Knowing this, we must choose wisely when we form the friendships that will fill in our earthly “approval network.” Think about the people you value and respect, the ones you seek out for fun outings, the ones you can relax around. Are they the kind of people who will validate and approve your wise choices? Will they have the courage to question you when you make unwise choices? Are their own life choices ones that show character and wisdom? Since our close friends are the people we naturally seek acceptance from, we should choose friends that will support us in living right.
This is why it is important to be in a good church body. I know that some people feel that there’s no point in attending weekly church services. But a good church body can be part of your approval network. They can be part of the team that cheers you on to live biblically, and they can also help pull you back from making unwise choices. If there is no church body in your life providing an approval network, this leaves a vacuum that is often filled by more worldly friends.
Homeschooling is a good way to help your children build the right approval network. It’s tough for an adult to have the strength of character to go against the flow of everyone around him, every day. It’s even harder for a child or teen to do so. We are not created to function well when we’re constantly fighting against the current of every person we’re around all day. That’s stressful, emotionally tiring, and wearying. There are times in life when this can happen and God gives us extra grace for those times. But it’s not a situation one should seek out.
Homeschooling surrounds your children with your handpicked approval network as they learn to make godly choices in life.

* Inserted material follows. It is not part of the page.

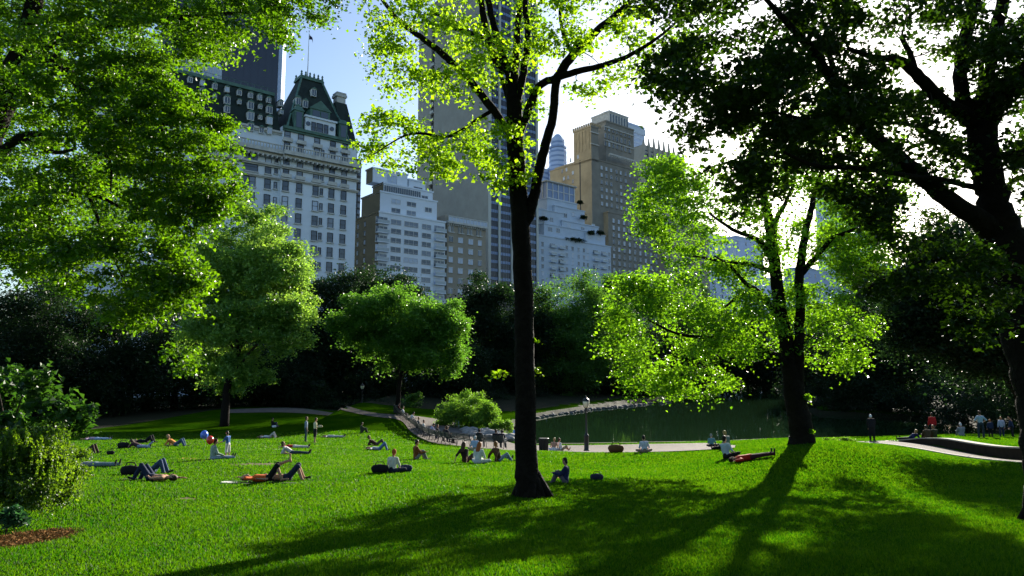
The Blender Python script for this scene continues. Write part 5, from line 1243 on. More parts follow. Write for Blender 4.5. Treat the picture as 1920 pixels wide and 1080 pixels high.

God says that foolishness comes naturally to children (Proverbs 22:15). When your child’s closest friends are immature kids at school, they can be a drag on his or her desire to live biblically. Your child will find himself either constantly fighting his God-given desire for peer approval, or he will give in and be as foolish as his fellow peers at school. Neither choice is healthy.
It is much easier to “go against the flow” of worldliness in our culture when we have a godly team cheering us on. A family and a church body provide that team. Instead of teaching our children that seeking outside acceptance is bad, teach them to seek it from the right places. Their approval network should first be God and next be wise people who will cheer them on to do the right thing.